Having the ultimate destination wedding

Russian weddings sometimes attracts attentions of foreigners who have their weddings there for many reasons - from the sense of adventure to the duty of religion. Source: ITAR-TASS

Russian weddings sometimes attracts attentions of foreigners who have their weddings there for many reasons - from the sense of adventure to the duty of religion. Source: ITAR-TASS

Foreigners share their experiences of tying the knot in Russia, claiming they have something to brag about to their friends who got married at home.

“Russians love to have fun,” said Briton Michael Moore,  explaining why he opted to marry his Russian sweetheart, Olga, in Moscow last month. “Back in the U.K., we would have had dinner and talked about the weather, but [Russians] have so many dances and competitions. Someone dressed up as a bride, another made me drink a whole glass of vodka; people were cracking jokes and having the time of their lives."

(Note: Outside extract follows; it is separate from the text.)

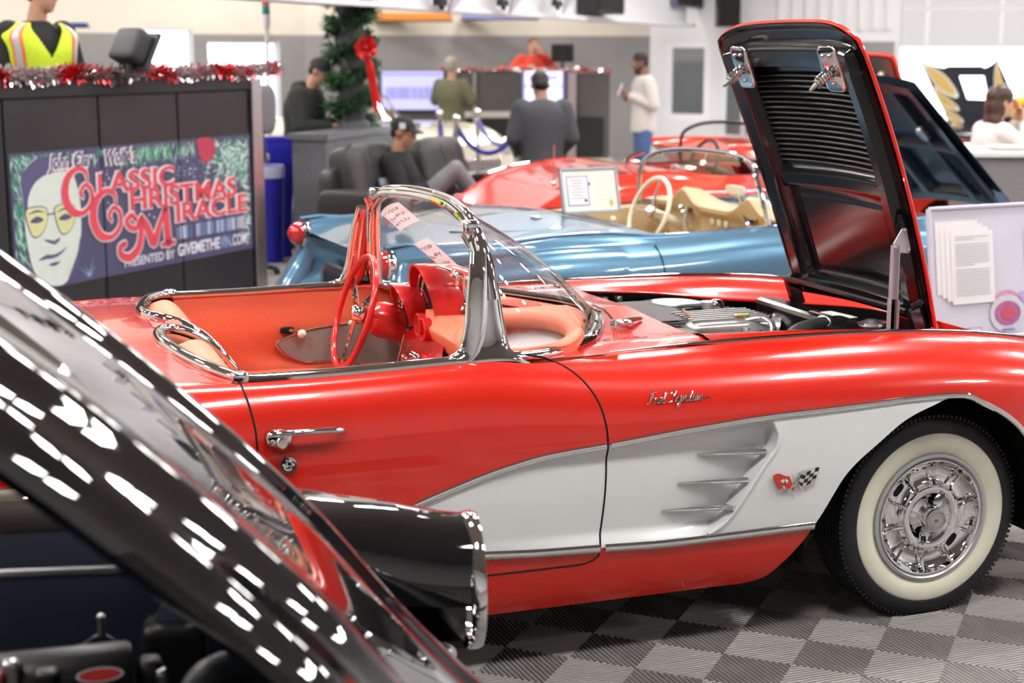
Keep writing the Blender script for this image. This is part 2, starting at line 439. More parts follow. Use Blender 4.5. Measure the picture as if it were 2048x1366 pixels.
# the hanging bulkhead over the display area
BA, BB = plan(380, 11.45), plan(1372, 27.0)
wall('wall_bulkhead', BA, BB, 2.29, 4.2, [], WWHITE, th=.18)
ub = (BB-BA).normalized(); RTb = Matrix((ub, Vector((-ub.y, ub.x, 0)), Vector((0, 0, 1)))).transposed()
struct(MB().box((BA+BB)/2+Vector((0, 0, 2.27)), ((BB-BA).length, .3, .05), TRW, RTb).build('trim_2', None, smooth=False))
# ================================================================ the red convertible
car = thing('convertible_car', 'red convertible with white side coves and its louvred hood raised', 'car', (0, 0, 0))
zs_ = smooth_tab([(-3.6, .74), (-3.3, .86), (-2.8, .955), (-2.45, .968), (-2.25, .957), (-2.0, .957), (-1.7, .965), (-1.5, .968), (-1.3, .955), (-1.1, .950), (-.85, .953), (-.33, .952), (.12, .934), (.42, .893), (.7, .83), (.95, .74)])
ys_ = smooth_tab([(-3.6, .58), (-3.0, .72), (-2.6, .75), (-2.35, .79), (-2.24, .805), (-1.5, .79), (-1.3, .76), (-1.1, .725), (-.8, .70), (.3, .68), (.95, .58)])
wm_ = smooth_tab([(-3.6, .66), (-3.2, .84), (-2.6, .915), (-2.2, .91), (-1.5, .905), (-1, .905), (-.3, .91), (.2, .905), (.6, .87), (.95, .76)])
tuck_ = pchip([(.10, .10), (.2, .075), (.25, .055), (.35, .03), (.45, .015), (.6, .003), (.75, 0), (1.0, 0)])
def arch(x, cx, cz, r):
    q = r*r-(x-cx)**2
    return cz+math.sqrt(q) if q > 0 else 0
zbF = pchip([(-.72, .203), (-.629, .217), (-.56, .275), (-.508, .336), (-.441, .444), (-.374, .553), (-.269, .641), (-.162, .715), (-.071, .75), (-.015, .766), (.05, .762), (.101, .74), (.201, .69), (.273, .635), (.345, .54), (.39, .45), (.42, .34), (.45, .26), (.95, .25)])
def zb_(x):
    if x < -2.12: return max(arch(x, -2.59, .36, .395), lerp(.205, .30, sst(-2.2, -3.4, x)))
    if x < -.72: return .205
    return zbF(x)
xfD = pchip([(.35, -1.21), (.366, -1.205), (.392, -1.202), (.454, -1.194), (.607, -1.186), (.73, -1.19), (.822, -1.207), (.876, -1.231), (.924, -1.271), (.957, -1.325), (.976, -1.40)])
xrD = pchip([(.35, -2.222), (.83, -2.224), (.888, -2.232), (.966, -2.25)])
xst = pchip([(.36, -.875), (.399, -.859), (.412, -.829), (.458, -.779), (.532, -.730), (.607, -.681), (.667, -.640), (.698, -.636), (.731, -.649), (.78, -.665)])
zc_ = pchip([(-1.985, .445), (-1.965, .485), (-1.91, .530), (-1.79, .582), (-1.679, .62), (-1.528, .665), (-1.374, .696), (-1.202, .711), (-.893, .741), (-.657, .758), (-.484, .764), (-.307, .770), (-.143, .776), (-.013, .776), (.101, .751), (.201, .702), (.273, .646)])
zl_ = pchip([(-1.985, .444), (-1.96, .425), (-1.90, .417), (-1.75, .414), (-1.607, .412), (-1.4, .399), (-1.201, .391), (-.963, .382), (-.512, .388)])
def fall(x, a): return 1-sst(0, a, abs(x))
def side_y(x, z):
    zs, ys, wm = zs_(x), ys_(x), wm_(x)
    u = min(max((zs-z)/.20, 0), 1)
    return ys+(wm-ys)*math.sqrt(1-(1-u)**2)**1.0 - tuck_(z)
def recess(x, z):
    if x > xst(z) or x < -1.66: return 0
    zl, zc = zl_(x), zc_(x)
    if z <= zl or z >= zc: return 0
    return .050*((x+1.66)/(xst(z)+1.66))**1.3*sst(0, .05, min(z-zl, zc-z))
def surf(x, z, sgn=-1, off=0.0):
    return Vector((x, sgn*(side_y(x, z)-recess(x, z)+off), z))
XS = [-3.6, -3.56, -3.5, -3.4, -3.3, -3.2] + list(np.arange(-3.1, -2.3, .02)) + list(np.arange(-2.3, .46, .008)) + list(np.arange(.47, .96, .03))
XS = sorted(set([round(float(x), 4) for x in XS] + [-2.224, -1.19, -.70]))
ZL = list(np.arange(.955, .80, -.006)) + list(np.arange(.80, .19, -.0085)) + [.205]
ZL = sorted(set([round(float(z), 4) for z in ZL] + [.345]), reverse=True)
def wx(X, z):
    x = X
    x += (xfD(z)+1.19)*fall(X+1.19, .36) + (xrD(z)+2.224)*fall(X+2.224, .2) + (xst(z)+.70)*fall(X+.70, .28)
    return x
def side_grid(sgn):
    P = []
    for X in XS:
        row = []
        for a in ZL:
            z = a+(zs_(X)-.955)*min(max((a-.6)/.355, 0), 1)
            x = wx(X, z); zb = zb_(x)
            if z < zb: z = zb; x = wx(X, z)
            row.append(Vector((x, sgn*(side_y(x, z)-recess(x, z)), z)))
        P.append(row)
    return P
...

According to Irina Muravyova, head of Moscow ZAGS (the government agency that registers marriages ), 14 percent of all marriages registered in Moscow in 2012 involved foreigners. Citizens of 116 countries were married in Moscow last year; the countries boasting the most nationals married in Moscow were Turkey, Germany, Israel, the U.S., the U.K., Italy, Afghanistan and France.

Getting married in Russia is a chance for some foreigners to receive residence and work permits. Moldovan Sasha Berko said that, when he started dating Anna, he had to cross the border once every three months to have his visa extended. He applied for a temporary residence permit five times, but his application was rejected. Finally, he proposed to Anna. Being married to a Russian will make it easier for him to live full-time in Russia.

For many, getting hitched in Russia is a real adventure — an adrenaline buzz that they can brag about to their friends later.

Bulgarian businessman Ivaylo Gotsev said: “It’s something of a status symbol if you live and work in Russia. But it’s something else entirely if you get married here: it’s like winning a medal.”

Although economist Katya Korolkova married her Ecuadorian boyfriend in Denmark, they had their church wedding in Russia.

“We are both Catholics. We take our marriage very seriously, so it was important for us to have a church wedding. The ceremony was held in Russia, because I wanted to celebrate in Russia before moving to another country,” said Korolkova. “My husband wanted to experience exotic Russian traditions, but I didn’t want to scare the guests — there were many foreigners.”

“They had expected lots of vodka and thought that the Russians would get drunk, but it was the Germans that got wasted instead. The Italians were wondering why we weren’t eating much and why we didn’t shout ‘Gorko!’ [the signal at Russian weddings for the bride and the groom to kiss] very often. Food is a very important part of Italian weddings, and the bride and groom kiss almost every minute at Italian weddings. The Ecuadorians were just happy: we were dancing a lot, and dances are always top of the menu in Ecuador,” Korolkova said.

It is usually not hard for foreigners to register their marriages in Moscow. Those who do not need a visa to come to Russia can have their marriage registered in any Moscow ZAGS office. Everyone else has just one option — Wedding Palace No.4 in the northern part of Moscow.

 The staff of Wedding Palace No.4 advises couples to personally consult with specialists in order to learn exactly which documents are required for them to get married. The staff also discusses the details of the ceremony with every couple.

“My husband is an Arab. They demanded his birth certificate and passport with a valid visa," said economist Nastia Romalovskaya, who got married in April 2012. "He had to obtain a certificate in his home country stating that there were no legal reasons preventing him from getting married and that he didn’t already have a wife. The documents had to be translated into Russian, apostilled and notarized.

Norwegian Tor Slaten praised the entertainment at Wedding Palace #4: “There is a band there that plays live music, and they know lots of tunes. It was a pleasant surprise when they said we could choose the song for our ceremony.”

German physicist Joerg Brachman had a different surprise when he married in Russia. Before his wedding, a guest joked that no Russian wedding was complete without a fight. The German thought there was no way to avoid the tradition and worried the whole night that a fight could start at any minute. After a few toasts, he felt brave enough to jump into action, but he had no idea where to start. He now recalls with some regret that there were no fights that night.